A copa das copas
Dizendo
assim, hoje, é difícil acreditar que houve na história do desporto paraense, um
torneio de futebol de considerável envergadura, que mobilizava penca de times
de bairro, aqui de Belém (não sei se ocorria em outros lugares) e que era, ora
mire e veja, era patrocinado por uma marca de cigarro.
A
copa das copas foi a Copa Arizona, com certeza.
Um
evento esportivo, alguém consegue imaginar, inspirador de corpos atléticos e
saudáveis, bancado pelo inimigo número 1 do pulmão?
Pior
que era. Um senhor evento. E que, a bem da boa prosa, contava com uns quantos atletas
que, perfeitamente integrados à filosofia do patrocinador do torneio, não davam
essa bola toda à ortodoxia do corpo são e mente sã.
Ao
contrário do `Peladão, que tinha o Fuzuê, o Lá vai a bola... famoso também na
época, que era descalço, jogava-se a Copa Arizona de chuteiras. Havia uma ordem
na organização. Arbitragem contratada, todos os times uniformizados e com
equipes técnicas e de apoio bem compostas. Os jogos se realizavam no gramado
bem cuidado do campo da Escola de Educação Física. Era bem bacana a competição.

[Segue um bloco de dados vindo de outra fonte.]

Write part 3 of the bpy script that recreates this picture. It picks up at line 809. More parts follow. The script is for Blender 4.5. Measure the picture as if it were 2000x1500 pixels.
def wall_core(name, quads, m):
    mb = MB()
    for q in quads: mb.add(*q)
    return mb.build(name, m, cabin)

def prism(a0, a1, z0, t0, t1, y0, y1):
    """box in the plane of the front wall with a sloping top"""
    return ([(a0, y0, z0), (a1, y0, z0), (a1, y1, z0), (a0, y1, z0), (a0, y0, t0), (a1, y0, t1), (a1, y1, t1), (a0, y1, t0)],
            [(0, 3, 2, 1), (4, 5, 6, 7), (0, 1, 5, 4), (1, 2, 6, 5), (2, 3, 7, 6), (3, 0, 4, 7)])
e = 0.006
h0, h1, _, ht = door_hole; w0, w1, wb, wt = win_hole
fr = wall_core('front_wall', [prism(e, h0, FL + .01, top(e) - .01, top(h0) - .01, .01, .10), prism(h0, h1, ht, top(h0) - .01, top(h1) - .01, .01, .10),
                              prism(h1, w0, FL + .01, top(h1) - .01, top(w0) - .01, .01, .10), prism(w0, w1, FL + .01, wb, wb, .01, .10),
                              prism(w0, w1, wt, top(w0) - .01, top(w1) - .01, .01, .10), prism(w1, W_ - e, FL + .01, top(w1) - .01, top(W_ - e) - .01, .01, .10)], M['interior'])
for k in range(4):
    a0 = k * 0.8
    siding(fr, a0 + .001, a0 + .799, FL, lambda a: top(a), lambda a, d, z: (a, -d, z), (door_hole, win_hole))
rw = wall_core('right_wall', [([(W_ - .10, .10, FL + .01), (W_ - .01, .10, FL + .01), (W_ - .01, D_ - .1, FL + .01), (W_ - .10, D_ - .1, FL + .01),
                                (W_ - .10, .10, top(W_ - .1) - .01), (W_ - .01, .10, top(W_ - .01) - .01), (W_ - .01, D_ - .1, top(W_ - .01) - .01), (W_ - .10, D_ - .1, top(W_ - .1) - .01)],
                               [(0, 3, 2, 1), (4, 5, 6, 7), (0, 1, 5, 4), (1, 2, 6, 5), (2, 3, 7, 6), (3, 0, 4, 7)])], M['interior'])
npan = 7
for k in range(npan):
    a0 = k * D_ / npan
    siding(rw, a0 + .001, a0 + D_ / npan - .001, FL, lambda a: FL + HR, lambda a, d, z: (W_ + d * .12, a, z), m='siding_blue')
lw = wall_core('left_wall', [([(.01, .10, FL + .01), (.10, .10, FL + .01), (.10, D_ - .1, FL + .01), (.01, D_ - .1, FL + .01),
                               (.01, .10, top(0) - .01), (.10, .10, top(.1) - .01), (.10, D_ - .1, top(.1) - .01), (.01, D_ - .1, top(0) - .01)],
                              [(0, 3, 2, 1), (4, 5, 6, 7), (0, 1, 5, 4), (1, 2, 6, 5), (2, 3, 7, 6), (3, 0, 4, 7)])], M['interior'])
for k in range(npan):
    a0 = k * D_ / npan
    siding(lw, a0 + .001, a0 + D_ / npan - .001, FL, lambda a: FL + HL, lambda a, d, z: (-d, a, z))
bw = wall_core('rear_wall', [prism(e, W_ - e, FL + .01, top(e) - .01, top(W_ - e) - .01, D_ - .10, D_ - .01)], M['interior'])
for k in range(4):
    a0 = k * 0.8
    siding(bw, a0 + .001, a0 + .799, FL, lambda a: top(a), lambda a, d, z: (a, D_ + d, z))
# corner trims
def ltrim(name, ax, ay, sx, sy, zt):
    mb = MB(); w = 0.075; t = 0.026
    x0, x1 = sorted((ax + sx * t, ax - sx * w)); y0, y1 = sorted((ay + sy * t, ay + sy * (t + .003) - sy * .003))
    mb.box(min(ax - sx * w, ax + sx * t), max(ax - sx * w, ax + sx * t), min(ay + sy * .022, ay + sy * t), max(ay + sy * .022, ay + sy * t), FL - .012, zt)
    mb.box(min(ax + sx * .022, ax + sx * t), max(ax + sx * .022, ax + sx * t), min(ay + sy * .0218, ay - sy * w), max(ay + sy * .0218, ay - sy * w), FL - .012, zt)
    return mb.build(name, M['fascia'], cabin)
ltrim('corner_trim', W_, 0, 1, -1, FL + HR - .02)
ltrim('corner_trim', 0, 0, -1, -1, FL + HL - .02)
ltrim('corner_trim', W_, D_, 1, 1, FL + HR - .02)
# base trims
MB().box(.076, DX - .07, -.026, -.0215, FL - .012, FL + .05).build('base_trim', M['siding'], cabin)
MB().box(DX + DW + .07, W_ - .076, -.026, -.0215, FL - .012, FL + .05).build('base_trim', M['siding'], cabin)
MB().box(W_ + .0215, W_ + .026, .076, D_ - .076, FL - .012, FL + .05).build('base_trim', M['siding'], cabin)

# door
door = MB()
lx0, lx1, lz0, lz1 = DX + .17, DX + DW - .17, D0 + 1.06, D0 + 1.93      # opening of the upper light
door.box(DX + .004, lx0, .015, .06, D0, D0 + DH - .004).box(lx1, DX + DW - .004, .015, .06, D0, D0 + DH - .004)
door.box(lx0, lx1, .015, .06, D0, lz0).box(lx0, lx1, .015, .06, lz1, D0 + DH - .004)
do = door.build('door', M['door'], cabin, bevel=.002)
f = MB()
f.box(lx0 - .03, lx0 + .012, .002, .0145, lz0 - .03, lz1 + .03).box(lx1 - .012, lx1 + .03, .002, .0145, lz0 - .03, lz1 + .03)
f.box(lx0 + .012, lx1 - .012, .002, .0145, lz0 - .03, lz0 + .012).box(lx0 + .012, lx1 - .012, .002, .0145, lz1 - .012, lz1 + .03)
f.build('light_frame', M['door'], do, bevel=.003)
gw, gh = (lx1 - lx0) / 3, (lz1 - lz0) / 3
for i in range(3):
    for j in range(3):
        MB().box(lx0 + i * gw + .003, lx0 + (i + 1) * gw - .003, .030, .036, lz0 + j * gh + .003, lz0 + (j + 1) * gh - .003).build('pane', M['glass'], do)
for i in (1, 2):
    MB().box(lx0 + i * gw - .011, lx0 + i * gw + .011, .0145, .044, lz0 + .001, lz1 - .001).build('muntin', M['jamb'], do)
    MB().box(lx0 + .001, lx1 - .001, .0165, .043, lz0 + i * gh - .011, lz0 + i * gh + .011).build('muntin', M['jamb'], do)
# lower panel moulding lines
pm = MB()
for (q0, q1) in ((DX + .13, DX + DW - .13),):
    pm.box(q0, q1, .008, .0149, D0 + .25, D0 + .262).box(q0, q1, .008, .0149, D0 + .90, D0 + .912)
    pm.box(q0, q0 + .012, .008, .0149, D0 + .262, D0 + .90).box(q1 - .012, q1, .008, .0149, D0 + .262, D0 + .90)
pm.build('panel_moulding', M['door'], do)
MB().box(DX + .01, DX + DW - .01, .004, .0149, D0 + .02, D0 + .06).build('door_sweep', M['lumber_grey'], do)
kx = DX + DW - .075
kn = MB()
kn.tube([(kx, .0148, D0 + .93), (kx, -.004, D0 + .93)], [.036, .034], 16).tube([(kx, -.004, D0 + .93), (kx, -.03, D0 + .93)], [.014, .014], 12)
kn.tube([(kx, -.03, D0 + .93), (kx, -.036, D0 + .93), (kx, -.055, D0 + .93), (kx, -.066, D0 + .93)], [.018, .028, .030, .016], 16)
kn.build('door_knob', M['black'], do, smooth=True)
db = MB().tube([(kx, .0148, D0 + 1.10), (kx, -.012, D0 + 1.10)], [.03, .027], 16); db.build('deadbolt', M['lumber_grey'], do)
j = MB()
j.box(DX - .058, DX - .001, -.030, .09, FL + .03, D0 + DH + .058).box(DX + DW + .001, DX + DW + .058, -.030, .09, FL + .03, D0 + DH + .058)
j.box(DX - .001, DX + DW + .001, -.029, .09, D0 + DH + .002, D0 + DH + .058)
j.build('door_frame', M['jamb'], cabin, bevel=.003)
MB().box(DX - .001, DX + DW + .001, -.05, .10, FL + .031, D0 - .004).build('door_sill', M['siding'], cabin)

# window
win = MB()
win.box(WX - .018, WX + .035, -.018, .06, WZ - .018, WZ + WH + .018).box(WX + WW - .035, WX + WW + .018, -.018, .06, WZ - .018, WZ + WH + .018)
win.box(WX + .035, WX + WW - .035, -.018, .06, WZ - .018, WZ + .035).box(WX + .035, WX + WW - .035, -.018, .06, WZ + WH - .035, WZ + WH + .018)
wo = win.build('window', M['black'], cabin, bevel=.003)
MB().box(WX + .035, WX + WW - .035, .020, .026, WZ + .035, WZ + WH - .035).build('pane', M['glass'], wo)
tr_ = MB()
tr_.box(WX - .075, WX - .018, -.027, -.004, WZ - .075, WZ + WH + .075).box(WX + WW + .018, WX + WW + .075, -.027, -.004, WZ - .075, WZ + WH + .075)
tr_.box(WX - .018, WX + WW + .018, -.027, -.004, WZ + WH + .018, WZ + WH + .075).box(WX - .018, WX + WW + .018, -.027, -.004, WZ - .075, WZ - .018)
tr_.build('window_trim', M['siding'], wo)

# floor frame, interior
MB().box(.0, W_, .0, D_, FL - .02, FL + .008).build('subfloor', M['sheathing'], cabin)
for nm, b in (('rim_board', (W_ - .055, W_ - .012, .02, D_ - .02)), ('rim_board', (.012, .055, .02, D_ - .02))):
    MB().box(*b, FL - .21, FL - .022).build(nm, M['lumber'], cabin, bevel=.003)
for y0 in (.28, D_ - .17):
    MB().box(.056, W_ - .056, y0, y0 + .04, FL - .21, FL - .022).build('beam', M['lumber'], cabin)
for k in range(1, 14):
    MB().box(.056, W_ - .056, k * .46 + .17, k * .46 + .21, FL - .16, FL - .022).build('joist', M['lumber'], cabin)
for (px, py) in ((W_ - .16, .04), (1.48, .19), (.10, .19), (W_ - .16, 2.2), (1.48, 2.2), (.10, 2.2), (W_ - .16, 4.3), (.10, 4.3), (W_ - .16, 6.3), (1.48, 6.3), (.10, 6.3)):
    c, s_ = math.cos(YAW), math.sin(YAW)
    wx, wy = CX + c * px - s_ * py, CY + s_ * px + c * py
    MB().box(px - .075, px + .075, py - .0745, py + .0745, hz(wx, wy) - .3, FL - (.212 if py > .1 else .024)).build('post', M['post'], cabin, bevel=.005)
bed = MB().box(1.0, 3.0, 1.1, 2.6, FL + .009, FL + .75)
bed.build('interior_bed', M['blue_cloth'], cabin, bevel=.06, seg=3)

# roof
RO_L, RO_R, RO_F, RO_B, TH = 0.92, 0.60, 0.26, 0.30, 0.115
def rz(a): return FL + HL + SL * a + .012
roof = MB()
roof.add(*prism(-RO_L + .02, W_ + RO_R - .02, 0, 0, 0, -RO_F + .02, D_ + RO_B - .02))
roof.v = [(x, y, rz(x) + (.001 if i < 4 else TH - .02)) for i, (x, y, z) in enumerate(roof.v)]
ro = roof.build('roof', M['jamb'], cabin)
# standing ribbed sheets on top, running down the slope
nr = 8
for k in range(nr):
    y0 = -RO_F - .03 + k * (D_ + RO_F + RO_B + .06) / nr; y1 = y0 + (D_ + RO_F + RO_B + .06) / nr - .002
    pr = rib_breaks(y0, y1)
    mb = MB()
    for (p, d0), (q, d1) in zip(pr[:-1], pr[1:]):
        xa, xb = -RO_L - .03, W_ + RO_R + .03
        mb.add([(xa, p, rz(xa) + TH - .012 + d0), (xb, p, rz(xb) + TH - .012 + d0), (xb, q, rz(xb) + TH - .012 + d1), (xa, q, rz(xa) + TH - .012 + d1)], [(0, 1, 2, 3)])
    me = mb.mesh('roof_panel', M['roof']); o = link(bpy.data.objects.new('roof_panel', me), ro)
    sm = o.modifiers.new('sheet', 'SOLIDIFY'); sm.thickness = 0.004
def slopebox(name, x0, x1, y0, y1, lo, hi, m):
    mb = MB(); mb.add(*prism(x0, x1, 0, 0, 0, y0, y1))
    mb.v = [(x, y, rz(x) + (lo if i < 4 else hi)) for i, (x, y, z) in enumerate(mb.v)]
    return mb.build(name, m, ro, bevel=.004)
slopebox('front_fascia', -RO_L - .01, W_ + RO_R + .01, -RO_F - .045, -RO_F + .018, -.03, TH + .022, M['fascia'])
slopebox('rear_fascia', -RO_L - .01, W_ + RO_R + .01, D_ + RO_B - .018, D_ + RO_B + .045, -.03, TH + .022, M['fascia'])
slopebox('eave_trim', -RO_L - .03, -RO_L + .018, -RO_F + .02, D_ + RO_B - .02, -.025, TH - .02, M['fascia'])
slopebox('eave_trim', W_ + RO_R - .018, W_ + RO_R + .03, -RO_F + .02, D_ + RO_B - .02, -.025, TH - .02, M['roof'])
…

Dava alegria e revelava talentos. A movimentação marcava o fim de semana. Aqui
da Pedreira, eu lembro bem do Asas do Brasil nos representando em mais alto
nível. Não tenho certeza, mas me parece que o Natal também fazia uma ferida nos
confrontos. Os jogos se realizavam durante o dia todo, cobriam dois, três
finais de semana com partidas disputadíssimas até chegar à grande final.
Eu
e minha patota da Mauriti éramos fanchões na torcida. Enquanto tinha jogo,
estávamos lá na arquibancada da Escola, que dá pros lados da Vileta. Folgávamos
em pegar detalhes. Muitos dos jogadores da Pedreira, conhecíamos, jogávamos com
eles nos segundos quadros da vida em treinos que antecediam o torneio, pelos
campos do Asas, do Trabalhista, do Sacramenta. Tudo passado na casca do alho.
Só nó cego. Eram boleiros dos melhores, mas avessos a disciplinas ou condutas
espartanas em favor do sucesso. Ali pelos arredores do Areal, quando acabavam
as partidas de preparação, era rápido que formavam os grupinhos para animados
folguedos em mesas dos mais escondidos botecos da passagem do Arame, ou da
baixa da Dr. Freitas. E tome um gole gelado, uma branquinha, o maço de Hilton
no bolso e otras cositas más até altas horas da madruga. Minha turma como era
menor de idade e mais da bandalha e da molecagem do que dos proibidos e
desaconselháveis, peruava ao largo nas primeiras horas da noite, identificava
os craques mais saidinhos e depois ganhava o rumo de casa porque a mãe marcava
em cima. Deu dez horas...
O
que conta é que no dia do jogo oficial lá na Escola de Educação Física,
sabíamos o que as feras haviam aprontado pela baixada.
E
nem era segredo. Lá mesmo, no calor da hora, pleno jogo correndo solto, numa
batida de lateral ou no intervalo do primeiro para o segundo tempo, flagramos
mina de vezes, nossos ídolos, chegando às bolsas capangas, apanhando de lá o
maço de Hilton, Arizona ou um Gaivota, que seja, e saindo relaxado à beira do
gramado, ao prazer da boa tragada. Quando não, dando goles clandestinos em água
que passarinho não bebe. De volta ao jogo davam show, desarrumavam as táticas
das onzenas adversárias mais afinadas.
O
comercial do cigarro, que tinha cenário de um deserto avermelhado, cavalos porrudos
e caubóis com cara de pupunha dizia que os homens se encontravam no Arizona.
Minha patota se encontrava todo fim de semana, na arquibancada da Escola de
Educação Física, enquanto durasse a copa das copas. A gente não tinha cavalo.
Se batia da Pedreira para os longes do Marco era tirando no pé mesmo.